Los muebles eran de cedro, una madera muy olorosa que impregnaba toda la habitación y estaban forrados de vinil verde.
A mi hija le encantaba jugar con las bolas de navidad que habían engalanado el árbol que siempre colocaba mi padre cuando yo era niña, eran bolas preciosas de colores brillantes.
Los techos eran de madera y tejas, era por ello muy fresca y ventilada. Cuando llovía, la lluvia inundaba todo el patio de la casa y todo el ambiente se impregnaba de un rico olor a humedad.
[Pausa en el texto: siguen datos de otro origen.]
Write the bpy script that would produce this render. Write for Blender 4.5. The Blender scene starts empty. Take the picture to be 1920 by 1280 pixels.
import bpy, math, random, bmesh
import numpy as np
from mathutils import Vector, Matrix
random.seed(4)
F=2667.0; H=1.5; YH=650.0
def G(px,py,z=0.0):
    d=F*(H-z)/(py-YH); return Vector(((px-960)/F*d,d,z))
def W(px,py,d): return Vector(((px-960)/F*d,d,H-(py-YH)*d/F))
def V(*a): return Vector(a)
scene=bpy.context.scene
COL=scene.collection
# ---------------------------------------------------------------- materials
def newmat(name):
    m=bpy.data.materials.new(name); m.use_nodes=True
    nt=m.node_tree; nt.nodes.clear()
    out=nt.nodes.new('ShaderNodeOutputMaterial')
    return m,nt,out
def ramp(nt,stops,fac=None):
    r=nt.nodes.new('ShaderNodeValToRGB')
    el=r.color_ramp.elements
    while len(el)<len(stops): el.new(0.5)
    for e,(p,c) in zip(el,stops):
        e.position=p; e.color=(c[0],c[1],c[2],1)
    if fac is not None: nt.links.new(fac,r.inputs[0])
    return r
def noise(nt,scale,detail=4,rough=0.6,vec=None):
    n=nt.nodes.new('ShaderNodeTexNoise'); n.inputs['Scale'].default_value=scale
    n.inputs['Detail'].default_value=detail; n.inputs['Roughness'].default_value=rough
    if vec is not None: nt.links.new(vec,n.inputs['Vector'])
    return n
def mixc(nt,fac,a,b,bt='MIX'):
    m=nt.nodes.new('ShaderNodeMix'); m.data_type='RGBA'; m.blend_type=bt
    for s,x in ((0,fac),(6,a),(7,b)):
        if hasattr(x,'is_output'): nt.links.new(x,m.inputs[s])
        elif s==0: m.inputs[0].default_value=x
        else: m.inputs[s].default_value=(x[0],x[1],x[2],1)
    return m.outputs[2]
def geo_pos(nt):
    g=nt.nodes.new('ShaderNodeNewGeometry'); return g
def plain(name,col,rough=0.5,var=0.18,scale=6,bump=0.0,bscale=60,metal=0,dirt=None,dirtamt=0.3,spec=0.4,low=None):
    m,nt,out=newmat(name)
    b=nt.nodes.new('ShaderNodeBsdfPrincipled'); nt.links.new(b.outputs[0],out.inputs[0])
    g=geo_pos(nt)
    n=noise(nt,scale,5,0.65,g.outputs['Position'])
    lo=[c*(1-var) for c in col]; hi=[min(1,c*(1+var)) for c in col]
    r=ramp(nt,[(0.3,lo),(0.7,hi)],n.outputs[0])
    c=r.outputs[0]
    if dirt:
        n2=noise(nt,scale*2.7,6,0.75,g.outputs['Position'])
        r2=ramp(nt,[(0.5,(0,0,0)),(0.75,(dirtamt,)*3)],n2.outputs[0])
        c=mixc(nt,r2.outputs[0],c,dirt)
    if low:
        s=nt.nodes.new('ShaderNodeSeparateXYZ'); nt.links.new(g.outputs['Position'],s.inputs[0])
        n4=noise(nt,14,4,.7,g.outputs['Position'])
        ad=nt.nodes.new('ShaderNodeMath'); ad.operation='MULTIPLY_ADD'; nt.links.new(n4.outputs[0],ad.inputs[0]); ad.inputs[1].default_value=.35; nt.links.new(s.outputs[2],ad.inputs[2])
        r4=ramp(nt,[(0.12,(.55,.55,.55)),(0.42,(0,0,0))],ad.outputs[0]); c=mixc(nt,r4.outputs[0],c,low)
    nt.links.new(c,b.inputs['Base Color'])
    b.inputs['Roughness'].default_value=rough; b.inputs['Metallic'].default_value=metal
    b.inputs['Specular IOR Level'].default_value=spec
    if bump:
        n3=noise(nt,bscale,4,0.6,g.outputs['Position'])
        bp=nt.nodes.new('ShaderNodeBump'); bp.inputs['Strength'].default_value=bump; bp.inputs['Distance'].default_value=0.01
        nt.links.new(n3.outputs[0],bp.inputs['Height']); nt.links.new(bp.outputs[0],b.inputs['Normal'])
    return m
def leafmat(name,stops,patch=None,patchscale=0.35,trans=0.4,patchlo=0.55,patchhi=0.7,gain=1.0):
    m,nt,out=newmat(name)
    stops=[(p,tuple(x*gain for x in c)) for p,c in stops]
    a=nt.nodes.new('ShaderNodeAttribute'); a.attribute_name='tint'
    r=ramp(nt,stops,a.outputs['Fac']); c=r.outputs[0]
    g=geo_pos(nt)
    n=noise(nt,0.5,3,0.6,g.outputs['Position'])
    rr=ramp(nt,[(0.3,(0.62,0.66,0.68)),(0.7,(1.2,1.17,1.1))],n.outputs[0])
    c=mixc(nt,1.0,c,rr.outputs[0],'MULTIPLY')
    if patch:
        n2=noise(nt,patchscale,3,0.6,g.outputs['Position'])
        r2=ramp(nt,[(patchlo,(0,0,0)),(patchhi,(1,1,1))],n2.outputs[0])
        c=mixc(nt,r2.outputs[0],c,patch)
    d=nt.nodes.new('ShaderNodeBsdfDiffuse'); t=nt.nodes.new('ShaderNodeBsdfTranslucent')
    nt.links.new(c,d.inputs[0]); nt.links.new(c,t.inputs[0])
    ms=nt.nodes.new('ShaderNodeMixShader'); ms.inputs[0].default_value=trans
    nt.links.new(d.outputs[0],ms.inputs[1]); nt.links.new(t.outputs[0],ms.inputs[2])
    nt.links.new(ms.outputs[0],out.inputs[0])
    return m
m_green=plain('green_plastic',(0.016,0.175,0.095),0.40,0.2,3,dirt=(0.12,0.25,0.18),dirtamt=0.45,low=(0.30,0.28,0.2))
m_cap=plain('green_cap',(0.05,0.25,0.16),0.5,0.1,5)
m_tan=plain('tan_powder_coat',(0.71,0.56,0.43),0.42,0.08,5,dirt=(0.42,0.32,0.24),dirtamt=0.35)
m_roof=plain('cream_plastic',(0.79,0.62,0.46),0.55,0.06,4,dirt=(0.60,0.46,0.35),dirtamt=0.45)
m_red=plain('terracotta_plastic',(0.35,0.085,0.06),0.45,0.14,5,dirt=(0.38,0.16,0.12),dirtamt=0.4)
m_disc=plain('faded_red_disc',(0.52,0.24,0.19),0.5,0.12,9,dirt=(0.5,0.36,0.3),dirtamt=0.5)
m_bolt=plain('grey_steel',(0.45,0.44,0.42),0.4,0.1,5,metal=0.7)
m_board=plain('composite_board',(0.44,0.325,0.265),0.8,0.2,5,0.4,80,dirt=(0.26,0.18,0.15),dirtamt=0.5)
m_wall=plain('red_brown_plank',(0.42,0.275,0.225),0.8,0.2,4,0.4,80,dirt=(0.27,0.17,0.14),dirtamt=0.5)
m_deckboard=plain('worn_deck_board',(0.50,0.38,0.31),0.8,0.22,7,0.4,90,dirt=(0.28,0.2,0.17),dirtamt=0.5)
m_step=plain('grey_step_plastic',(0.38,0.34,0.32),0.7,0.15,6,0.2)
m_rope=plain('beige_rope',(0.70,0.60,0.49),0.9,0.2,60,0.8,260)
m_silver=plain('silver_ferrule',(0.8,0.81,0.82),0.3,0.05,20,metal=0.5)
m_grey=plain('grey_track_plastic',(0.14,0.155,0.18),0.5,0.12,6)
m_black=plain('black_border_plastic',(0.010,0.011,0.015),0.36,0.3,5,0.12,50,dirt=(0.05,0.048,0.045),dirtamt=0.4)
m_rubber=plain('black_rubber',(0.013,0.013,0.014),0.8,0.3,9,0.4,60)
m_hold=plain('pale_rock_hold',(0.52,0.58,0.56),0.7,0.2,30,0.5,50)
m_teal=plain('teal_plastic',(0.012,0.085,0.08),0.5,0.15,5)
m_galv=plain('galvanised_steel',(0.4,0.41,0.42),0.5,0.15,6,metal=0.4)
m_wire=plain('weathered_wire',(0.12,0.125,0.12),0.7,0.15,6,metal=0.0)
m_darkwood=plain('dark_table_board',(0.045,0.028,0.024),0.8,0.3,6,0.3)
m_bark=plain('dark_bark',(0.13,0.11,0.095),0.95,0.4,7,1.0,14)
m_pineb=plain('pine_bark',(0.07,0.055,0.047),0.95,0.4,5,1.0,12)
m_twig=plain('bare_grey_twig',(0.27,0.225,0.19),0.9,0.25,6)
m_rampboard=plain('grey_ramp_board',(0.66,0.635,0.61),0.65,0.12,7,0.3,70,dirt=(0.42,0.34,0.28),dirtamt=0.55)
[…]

El olor a lluvia nos embriagaba. De un tubo que había en el techo, caía un chorro de agua de lluvia y a la niña le encantaba bañarse en él.
Mi hermano Narci tenía una biblioteca en su cuarto, que a mi hija le llamaba mucho la atención por los libros que había. Atesoraba libros muy interesantes, mi hermano siempre ha sido un gran lector.
Los desayunos y las meriendas que le preparaba mi madre los fines de semana, los disfrutaba mucho, le preparaba café con leche, pan con mantequilla, a veces limonada, en fin, riquísimo todo.
Y que hablar de la relación especial que tenían abuela y nieta. Mi madre le contaba muchas historias de su juventud que mi hija oía embelesada, era una relación increíble, siempre se compenetraron muchísimo y se adoraban mutuamente.
Con sus abuelos paseaban por diferentes lugares de Marianao, entre ellos el anfiteatro y a un parque que tenía una fuente con luces de varios colores. Mi padre adoraba a mi hija, la recogía todos los días en su escuela de Ciudad Libertad, abuelo y nieta disfrutaban mucho de esos paseos diarios hasta su casa.
En muchas ocasiones la niña se quedaba a dormir en casa de mis padres cuando mi esposo y yo teníamos trabajo, en invierno jugaba con su abuela con el vaho que impregnaba el ambiente por las mañanas y se divertían mucho.
La niñez de mi querida niña que tuvo como marco la casa de Marianao fue muy feliz.
Tenía muchas amigas y con ellas jugaba a la suiza, a los escondidos y a disfrazarse. Una de las niñas que vivía en la casa de Santa Catalina, donde anteriormente vivieron mis abuelos, de la cual yo hablo en un cuento que escribí hace unos años, tenía unos vestidos antiguos de los años 30 y pamelas, que había heredado de su abuela, entre ellos su vestido de novia. Con estos vestidos las niñas
se disfrazaban y echaban a volar su imaginación, creían que vivían en otras épocas.
Cuando viajamos a la Isla siempre pasamos por aquella casa y mi hija evoca tantos y tantos recuerdos inolvidables que están grabados en su corazón.